Parentes e amigos de Fabiana chegaram ao Fórum Benjamin Colucci pela manhã usando camisas com a foto da professora estampada e o pedido de justiça. Uma prima da vítima, Raquel Souza Lima, era uma delas. “Nossos pais são primos, e nós éramos muito amigas, quase irmãs. Hoje é um dia aguardado, porque demorou muito, e é muito difícil, porque rememoramos tudo. Mas estamos na luta, a família tenta seguir em frente, aguardando que a justiça seja feita.” Ela classifica o caso como absurdo. “O militar reformado deveria ter conhecimento do risco que assumia quando sacou a arma em plena Marechal Deodoro.”

Outra prima de Fabiana, Carla Silveira Moreira, reflete que o crime “infelizmente, acabou com a vida da família toda”: “A mãe dela (de 81 anos) ficou arrasada e não conseguiu mais se recuperar. Nem consegue vir ao julgamento. Elas eram muito parceiras, moravam juntas. Esperamos por justiça.”

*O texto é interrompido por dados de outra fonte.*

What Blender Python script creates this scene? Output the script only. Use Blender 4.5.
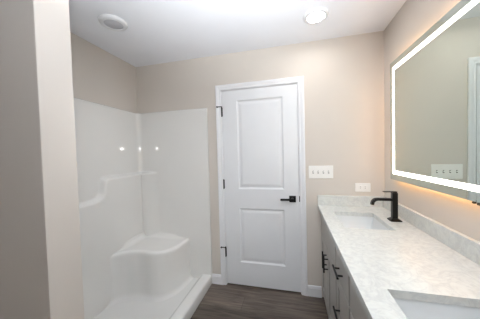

Para o Ministério Público, o réu assumiu o risco de matar ao ter efetuado o disparo que atingiu a docente em via pública, alvejando sua região lombar esquerda. Conforme a denúncia, momentos antes do crime, teriam ocorrido gritos de “pega ladrão”, e o sargento conseguiu derrubar o adolescente, mas acabou esfaqueado no braço esquerdo pelo infrator na tentativa de contê-lo. Já ferido, o PM acusado alega ter disparado para impedir a fuga do jovem, que conseguiu correr até ser novamente obstruído com um cone de sinalização utilizado por outro policial que estava junto com o denunciado. Nesse momento, o réu disparou com seu revólver calibre 32. No entanto, o tiro, em meio ao movimentado centro comercial, atingiu a docente, que lecionava no Instituto Estadual de Educação, no Centro, e na Escola Municipal Clotilde Peixoto Hargreaves, no Linhares, Zona Leste.

Debates

Na fase de debates, o defensor expôs ao júri popular, formado por seis mulheres e um homem, os argumentos sustentados pela acusação de que o réu deveria assumir a responsabilidade pela morte de Fabiana. “Não foi dolo direto. Naquele dia, o Vanderson não saiu de casa para matar Fabiana, mas, no momento em que fez o disparo, assumiu o risco de matar alguém. Se não fosse ela, poderia ser qualquer um de nós. Hoje, ao invés dos alunos de Fabiana e seus familiares, aqui poderiam estar os nossos. Aquele tiro poderia ter acertado qualquer um.”

Já a defesa reconheceu a culpa de Vanderson na morte da professora e alegou que ele irá pagar pelo crime cometido. “O que está em discussão aqui é o dolo que, de acordo com a lei, é a intenção de praticar ato criminoso, com consciência e vontade. Isso nunca ocorreu. Foi uma fatalidade, um erro de execução.”